According to lifetime Whitehorse resident Lloyd Ryder, the ferry in the above photograph is the Takhini River ferry, which was 21 miles from…

According to lifetime Whitehorse resident Lloyd Ryder, the ferry in the above photograph is the Takhini River ferry, which was 21 miles from Whitehorse.

He said when he was a kid, a man by the name of Jimmy Adams ran the Takhini Roadhouse at that location.

The photograph was taken between 1935 and 1940.

Lloyd said it appears to be Ollie Erickson’s pickup coming off the ferry, and the lady with the white hat in the foreground is Mrs. Erickson.

It was a cable ferry.

Thanks a lot Lloyd, our river history is interesting.

Also, we have the following responses from Gudrun Sparling and David Silas from Pelly Crossing:

Dear Jim:

Your recent photo in the Yukon News is a photo I took many years ago — probably around 1937-’38.

I believe there still are remains of this ferry system over the Takhini River on the Old Watson Trail.

My father — John Olof Erikson, is driving the old Regina Hotel truck off the ferry.

You will note there are two rowboats, one on either side of the Takhini River.
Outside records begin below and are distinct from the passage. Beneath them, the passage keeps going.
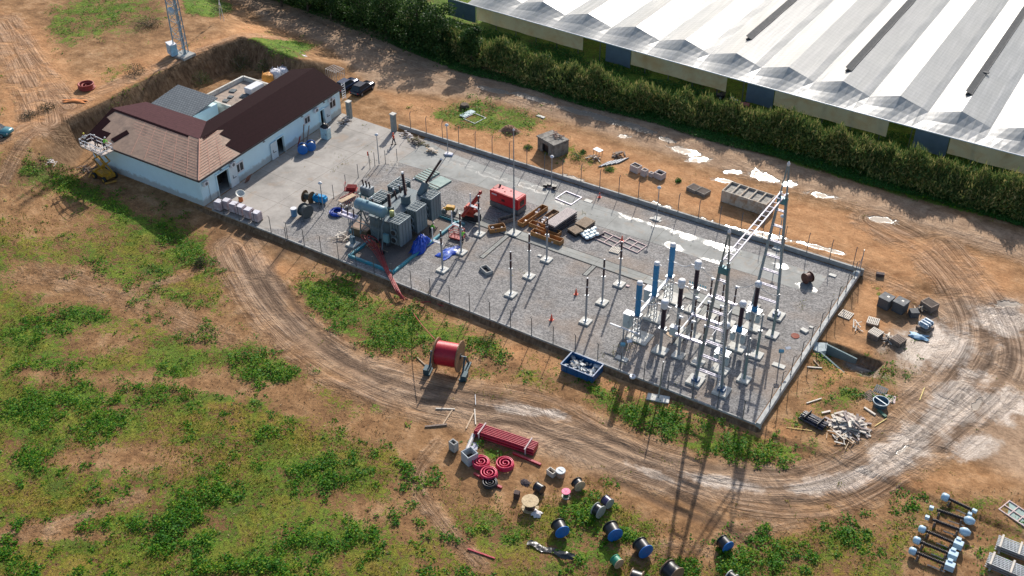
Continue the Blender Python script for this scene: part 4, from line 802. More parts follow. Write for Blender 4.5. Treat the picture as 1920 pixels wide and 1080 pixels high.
def breaker(label, x, y, pads):
    t = thing('circuit_breaker', label, 'circuit breaker', (x, y, 0), 0, 'blue wrapped circuit breaker poles')
    MB().box((.3, .35, .08), (2.3, 2.0, .16)).build('footing', PAD, t, .02)
    f = MB()
    for sx in (-.35, .35):
        for sy in (-.35, .35): f.beam((sx, sy, .16), (sx*.8, sy*.8, 3.0), .07)
    for k in range(4):
        z0, z1 = .2+.7*k, .9+.7*k
        for (a, b) in (((-.35, -.35), (.35, -.35)), ((.35, -.35), (.35, .35)), ((.35, .35), (-.35, .35)), ((-.35, .35), (-.35, -.35))):
            f.beam((*a, z0), (*b, z1), .035); f.beam((*a, z0), (*b, z0), .03)
    f.box((0, 0, 3.05), (.8, .8, .12)); f.build('lattice_stand', STEEL, t)
    c = MB(); c.lathe((0, 0, 3.12), [(.26, 0), (.30, .1), (.29, 1.75), (.24, 1.85), (.25, 1.95), (.31, 2.05), (.31, 3.7), (.27, 3.85)], 12); c.build('wrapped_pole', BLUEW, t)
    h = MB(); h.lathe((0, 0, 6.95), [(.26, 0), (.33, .08), (.30, .30), (.12, .36)], 12); h.box((.3, 0, 7.05), (.5, .08, .05)); h.box((-.36, 0, 5.05), (.24, .1, .06)); h.box((.4, 0, 5.0), (.34, .1, .06)); h.build('white_cap', WHITE, t)
    for q in pads: pass
    return t
breaker('near one of three tall blue wrapped circuit breaker poles on lattice stands', -36.7, 79.9, ()); breaker('middle one of three tall blue wrapped circuit breaker poles on lattice stands', -36.8, 83.9, ()); breaker('far one of three tall blue wrapped circuit breaker poles on lattice stands', -36.9, 87.9, ())
o = MB().beam((-36.75, 80.3, 3.02), (-36.88, 87.5, 3.02), .28, .2).build('linkage_beam', WHITE); tag(o, 'long white linkage beam joining the three blue wrapped breaker poles', 'beam')
def cabinet(label, loc, sx, sy, h, z=0.0, rz=0, leg=True, cat='cabinet', name='control_cabinet', m=None, roofm=None):
    t = thing(name, label, cat, loc, rz); b = MB(); b.box((0, 0, z+h/2), (sx, sy, h)); b.build('body', m or CABGREY, t, .03)
    r = MB(); r.box((0, 0, z+h+.03), (sx+.12, sy+.12, .06)); r.build('roof', roofm or WHITE, t, .02)
    d = MB(); d.box((0, -sy/2-.01, z+h/2), (sx*.84, .02, h*.86)); do = d.build('door', m or CABGREY, t, .005); hd = MB(); hd.box((sx*.3, -sy/2-.03, z+h/2), (.04, .04, .25)); hd.build('handle', BLACKP, do)
    if z > .1 and leg: l_ = MB(); l_.beam((0, 0, 0), (0, 0, z), .1); l_.build('leg', STEEL, t)
    return t
cabinet('pale grey control cabinet beside the near blue wrapped breaker pole', (-37.9, 80.3, 0), .8, .8, 1.7, .9)
cabinet('pale grey control cabinet hung on the white linkage beam', (-37.75, 84.9, 0), 1.0, .9, 1.6, 1.3)
cabinet('pair of small pale cabinets between the current transformers', (-33.3, 81.9, 0), .9, .55, 1.0, .6)
def isolator(label, x, y):
    t = thing('disconnector', label, 'disconnector', (x, y, 0), 0, 'white disconnectors with paired brown insulators')
    for sx in (-1.1, 1.1): f = MB(); f.box((sx, 0, .1), (1.2, 1.1, .2)); f.build('footing', PAD, t, .02)
    for sx in (-1.1, 1.1): p = MB(); p.cyl((sx, 0, .2), (sx, 0, 2.6), .15, .15, 10); p.build('pole', STEEL, t)
    b = MB(); b.box((0, 0, 2.68), (3.3, .32, .18)); b.build('base_beam', mat('lilac_white_steel', (.66, .62, .72), .4, .2, .06, 2), t, .02)
    for sx in (-1.35, 0, 1.35):
        i_ = MB(); ribbed(i_, (sx, 0, 2.8), (sx, 0, 3.75), .105); ribbed(i_, (sx, 0, 3.85), (sx, 0, 4.8), .10); io = i_.build('insulator', PORC, t)
        MB().cyl((sx, 0, 3.75), (sx, 0, 3.85), .09).build('metal_cap', WHITE, io); c = MB(); c.cyl((sx, 0, 4.8), (sx, 0, 4.95), .14); c.box((sx+.1, 0, 4.98), (.42, .16, .1)); c.build('metal_cap', WHITE, io)
    return t
for i, (yy, w_) in enumerate(((79.7, 'near'), (83.5, 'middle'), (87.4, 'far'))): isolator('%s one of three white disconnectors with paired brown insulators' % w_, -30.6, yy)
o = MB().beam((-31.9, 80.0, 3.1), (-32.0, 87.2, 3.1), .12, .08).beam((-28.9, 81.0, 3.0), (-29.0, 86.8, 2.9), .05).build('drive_rod', WHITE); 
tag(o, 'long white drive rods linking the three disconnectors', 'drive rod')
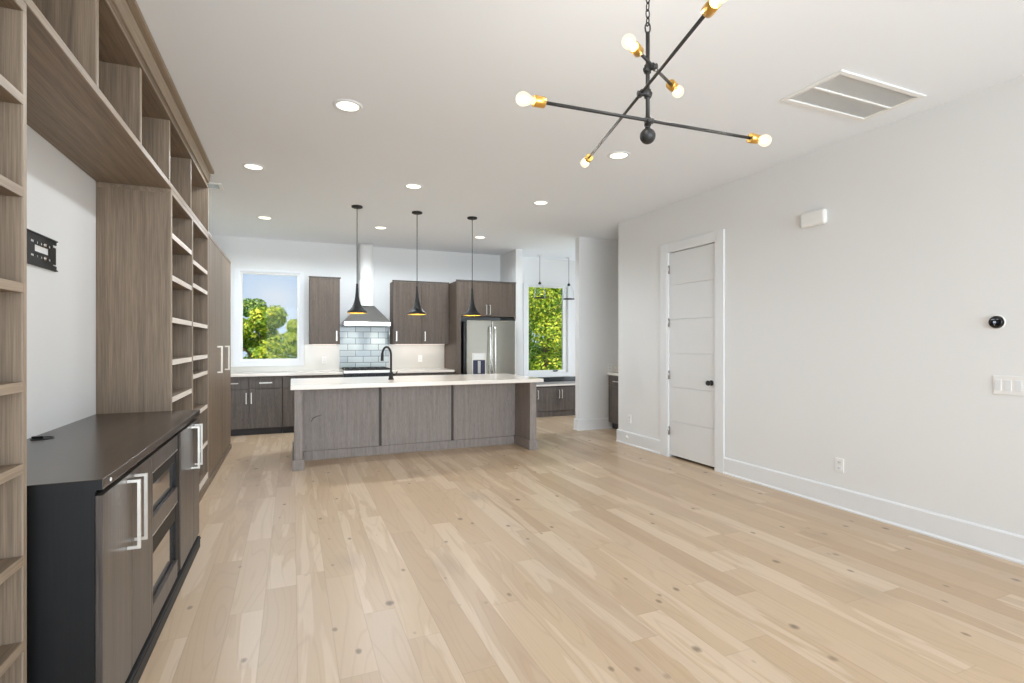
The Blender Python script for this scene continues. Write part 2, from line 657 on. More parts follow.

This was to facilitate people who were on the opposite side to where the ferry was docked.

The small child in the background to the right, helping to hold the rowboat, is my brother John Erickson.

The other people are my mother, Mrs. Kristina Erickson, and next to her, with a cap on, is Chuck Chapman, a White Pass employee.

The other person holding the boat is my school chum Evelyn (Babe) Richards.

Someone — who is more mechanically minded than me — can explain the mechanism to the left of the truck.

There is a huge wheel and cables, and this enabled us to cross the river. Hope you can figure this out.

By the way, I took this picture with an old Eastman Kodak that I owned. The camera is now at the MacBride Museum.

Gudrun (Goody) Sparling

Whitehorse

Jim:

I think this ferry was located on the Pelly River, the old crossing before the bridge was built in the 60s, near the local Log Church near the river.